WHAT THE EXERCISE ASKS →
Retype, exactly as written, every line from the one containing "Write a USD" down to the one containing "from pxr import", including both, and nothing else.

MATERIAL TO PROCESS →
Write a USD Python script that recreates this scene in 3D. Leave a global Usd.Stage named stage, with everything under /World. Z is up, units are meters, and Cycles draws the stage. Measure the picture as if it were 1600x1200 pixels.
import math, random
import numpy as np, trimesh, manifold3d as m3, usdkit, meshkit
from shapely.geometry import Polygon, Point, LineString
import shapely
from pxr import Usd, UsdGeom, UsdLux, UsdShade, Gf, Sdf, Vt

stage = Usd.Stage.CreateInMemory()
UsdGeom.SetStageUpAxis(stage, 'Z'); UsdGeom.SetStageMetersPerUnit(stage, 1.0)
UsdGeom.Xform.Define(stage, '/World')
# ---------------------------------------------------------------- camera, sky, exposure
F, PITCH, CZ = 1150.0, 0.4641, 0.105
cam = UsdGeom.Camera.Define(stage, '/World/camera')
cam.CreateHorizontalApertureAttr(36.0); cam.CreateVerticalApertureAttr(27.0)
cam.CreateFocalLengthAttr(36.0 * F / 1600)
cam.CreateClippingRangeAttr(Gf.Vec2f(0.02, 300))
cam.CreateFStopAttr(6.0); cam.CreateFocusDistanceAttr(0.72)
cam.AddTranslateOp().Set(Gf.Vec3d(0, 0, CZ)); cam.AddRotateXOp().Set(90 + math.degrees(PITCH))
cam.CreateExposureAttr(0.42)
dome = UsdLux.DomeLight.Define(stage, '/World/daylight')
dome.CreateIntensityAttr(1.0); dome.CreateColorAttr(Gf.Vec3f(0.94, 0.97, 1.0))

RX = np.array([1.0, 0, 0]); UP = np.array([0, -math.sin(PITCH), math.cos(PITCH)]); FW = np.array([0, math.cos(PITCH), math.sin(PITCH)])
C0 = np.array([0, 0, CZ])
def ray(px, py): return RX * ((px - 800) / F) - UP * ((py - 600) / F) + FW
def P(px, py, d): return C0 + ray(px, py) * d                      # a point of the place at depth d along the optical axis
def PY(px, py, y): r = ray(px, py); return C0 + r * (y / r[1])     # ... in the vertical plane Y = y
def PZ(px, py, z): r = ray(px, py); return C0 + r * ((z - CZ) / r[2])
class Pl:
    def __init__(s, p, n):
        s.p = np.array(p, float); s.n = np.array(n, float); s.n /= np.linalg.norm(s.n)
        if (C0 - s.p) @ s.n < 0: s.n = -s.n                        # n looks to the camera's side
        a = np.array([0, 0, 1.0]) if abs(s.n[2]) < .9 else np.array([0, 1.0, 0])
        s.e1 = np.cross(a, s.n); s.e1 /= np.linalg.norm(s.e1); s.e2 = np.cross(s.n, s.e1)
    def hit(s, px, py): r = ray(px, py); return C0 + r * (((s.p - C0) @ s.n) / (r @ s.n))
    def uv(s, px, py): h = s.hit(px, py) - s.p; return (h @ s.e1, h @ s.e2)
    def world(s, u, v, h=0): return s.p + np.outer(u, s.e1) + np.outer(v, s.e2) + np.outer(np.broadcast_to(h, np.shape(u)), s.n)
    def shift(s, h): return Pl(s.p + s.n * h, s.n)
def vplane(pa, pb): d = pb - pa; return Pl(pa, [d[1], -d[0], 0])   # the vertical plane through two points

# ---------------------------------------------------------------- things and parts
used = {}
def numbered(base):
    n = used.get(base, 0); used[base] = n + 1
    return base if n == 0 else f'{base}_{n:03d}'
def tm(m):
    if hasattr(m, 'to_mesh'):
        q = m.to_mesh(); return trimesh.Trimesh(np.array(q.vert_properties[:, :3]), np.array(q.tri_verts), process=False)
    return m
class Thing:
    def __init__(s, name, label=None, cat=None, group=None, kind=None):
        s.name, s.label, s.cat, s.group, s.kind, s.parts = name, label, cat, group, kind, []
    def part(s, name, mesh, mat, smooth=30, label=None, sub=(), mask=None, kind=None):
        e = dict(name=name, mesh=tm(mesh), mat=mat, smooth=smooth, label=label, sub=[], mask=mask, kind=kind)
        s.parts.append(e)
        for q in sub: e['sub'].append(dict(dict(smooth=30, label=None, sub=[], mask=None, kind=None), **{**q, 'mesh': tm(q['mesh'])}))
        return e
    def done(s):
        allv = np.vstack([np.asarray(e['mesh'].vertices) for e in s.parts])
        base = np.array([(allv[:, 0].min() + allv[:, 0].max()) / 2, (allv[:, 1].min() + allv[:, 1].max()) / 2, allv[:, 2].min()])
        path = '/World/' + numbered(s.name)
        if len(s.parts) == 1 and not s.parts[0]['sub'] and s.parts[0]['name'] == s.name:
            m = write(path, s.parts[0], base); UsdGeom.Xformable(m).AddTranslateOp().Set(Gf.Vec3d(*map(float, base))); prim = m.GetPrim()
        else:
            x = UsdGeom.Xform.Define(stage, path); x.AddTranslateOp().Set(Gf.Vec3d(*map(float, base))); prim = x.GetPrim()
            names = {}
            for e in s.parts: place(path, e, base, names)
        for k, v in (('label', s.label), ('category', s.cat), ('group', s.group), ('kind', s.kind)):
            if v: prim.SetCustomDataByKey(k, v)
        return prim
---
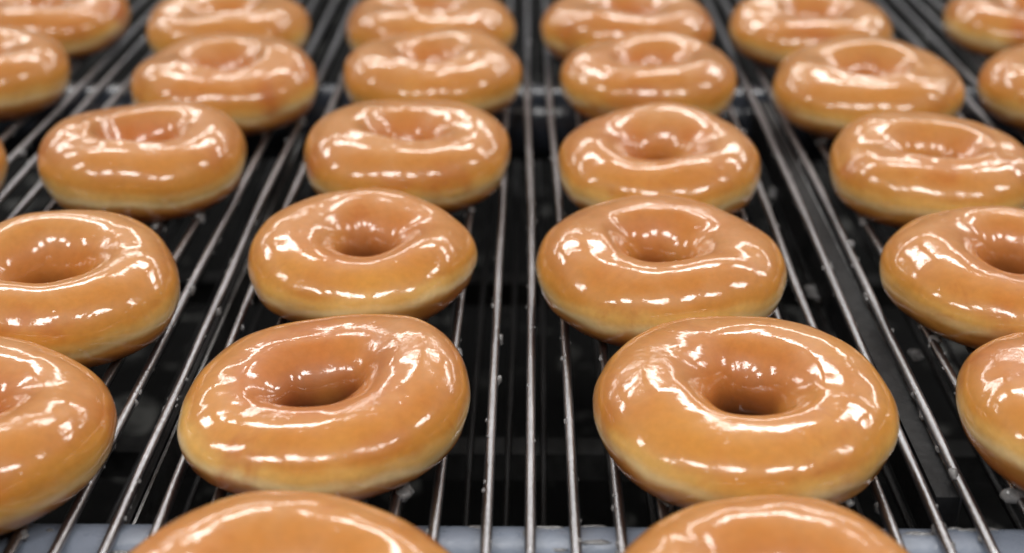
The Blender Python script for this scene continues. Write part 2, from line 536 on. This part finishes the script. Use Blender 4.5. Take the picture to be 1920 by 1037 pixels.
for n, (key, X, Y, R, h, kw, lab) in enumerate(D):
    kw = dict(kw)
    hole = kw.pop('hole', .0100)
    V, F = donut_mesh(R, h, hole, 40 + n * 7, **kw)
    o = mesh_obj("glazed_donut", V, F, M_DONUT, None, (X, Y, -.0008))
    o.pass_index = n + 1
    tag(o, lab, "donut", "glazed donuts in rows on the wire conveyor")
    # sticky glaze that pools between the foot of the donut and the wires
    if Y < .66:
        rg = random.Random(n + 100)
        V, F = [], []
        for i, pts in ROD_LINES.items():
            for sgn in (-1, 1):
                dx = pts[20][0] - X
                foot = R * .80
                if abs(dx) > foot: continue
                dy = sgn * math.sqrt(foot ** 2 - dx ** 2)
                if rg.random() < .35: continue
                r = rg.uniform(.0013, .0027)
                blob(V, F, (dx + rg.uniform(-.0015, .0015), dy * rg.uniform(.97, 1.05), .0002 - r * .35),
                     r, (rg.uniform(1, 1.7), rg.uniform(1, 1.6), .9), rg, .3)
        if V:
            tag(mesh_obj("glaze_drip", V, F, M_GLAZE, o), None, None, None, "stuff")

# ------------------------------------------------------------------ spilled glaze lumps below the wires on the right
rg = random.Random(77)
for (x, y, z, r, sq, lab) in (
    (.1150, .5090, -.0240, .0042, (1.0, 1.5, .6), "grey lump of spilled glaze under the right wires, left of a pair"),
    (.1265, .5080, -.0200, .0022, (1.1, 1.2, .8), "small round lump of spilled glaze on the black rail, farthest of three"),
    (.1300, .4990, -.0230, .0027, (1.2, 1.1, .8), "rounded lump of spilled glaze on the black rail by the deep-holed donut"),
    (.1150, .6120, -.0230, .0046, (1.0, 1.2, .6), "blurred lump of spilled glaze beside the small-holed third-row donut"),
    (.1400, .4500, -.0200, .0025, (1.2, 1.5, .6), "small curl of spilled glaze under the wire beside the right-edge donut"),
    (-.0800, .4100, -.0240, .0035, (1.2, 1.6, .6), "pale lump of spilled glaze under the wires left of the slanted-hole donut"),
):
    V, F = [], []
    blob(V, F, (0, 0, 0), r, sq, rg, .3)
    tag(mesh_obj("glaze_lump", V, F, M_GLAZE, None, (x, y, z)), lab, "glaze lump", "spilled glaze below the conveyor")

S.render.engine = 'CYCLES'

FINAL ANSWER →
Write a USD Python script that recreates this scene in 3D. Leave a global Usd.Stage named stage, with everything under /World. Z is up, units are meters, and Cycles draws the stage. Measure the picture as if it were 1600x1200 pixels.
import math, random
import numpy as np, trimesh, manifold3d as m3, usdkit, meshkit
from shapely.geometry import Polygon, Point, LineString
import shapely
from pxr import Usd, UsdGeom, UsdLux, UsdShade, Gf, Sdf, Vt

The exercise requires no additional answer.